AMY GOODMAN: How other countries deal, for example, Ireland, James Henry?

JAMES HENRY: Well, some of the world’s smaller countries have taken—seized the opportunity to try to become tax havens, and Ireland is one of them that’s been playing this game. But what they realized was, this actually got them into a lot of trouble, because kind of a finance curse in addition to being a resource curse. So if you look around the world today, Ireland is still recovering from the depths of the 2008 financial crisis. Ireland, you know, is basically now recognizing that it was a mistake to attract all this funny money and that it’s no substitute for a real strategy.

Another key player here is China.
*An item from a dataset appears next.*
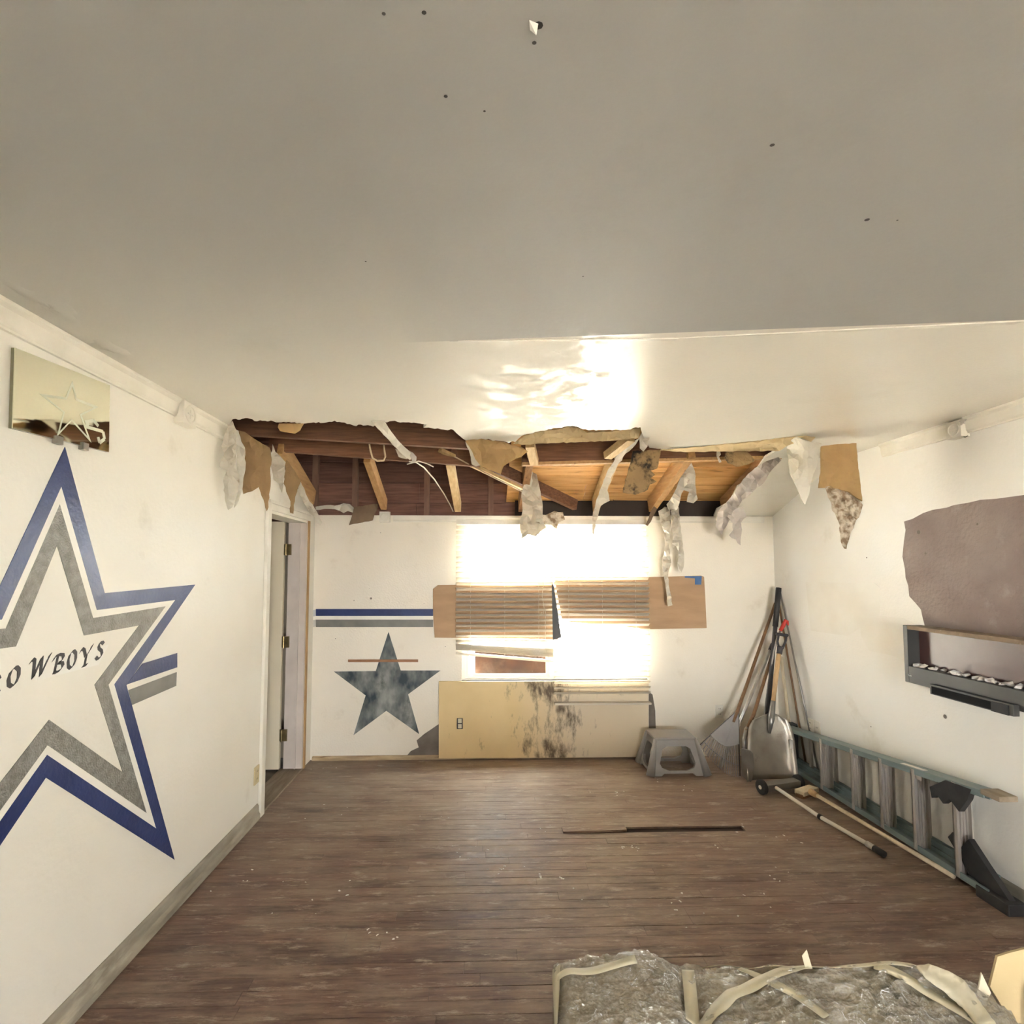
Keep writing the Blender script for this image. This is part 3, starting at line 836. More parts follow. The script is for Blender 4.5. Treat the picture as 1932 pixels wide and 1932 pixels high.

In the last—in 2014, there was more than $350 billion of capital flight from China going to these havens, going to the United States, Australia, other property markets. In August alone, $200 billion flew out of China. So they’re beginning to recognize that this world system of offshoring of wealth and allowing just unfettered discretion to multinational companies and investors is, you know, a system that we can’t afford. It’s outrageous, actually, for the poorest people on the planet to have to put up with the costs of climate change and development and security, and seeing the rich sort of wander off and enjoy a lifestyle on an unprecedented level.

AMY GOODMAN: We’re going to have to leave it there, and I thank you both for being with us. A fascinating film. It’s called The Price We Pay. The director is Harold Crooks. James Henry is the economist with the Tax Justice Network, former chief economist at McKinsey & Company, interviewed in the documentary, as well as many others, in The Price We Pay. This is Democracy Now! I’m Amy Goodman. Thanks for joining us.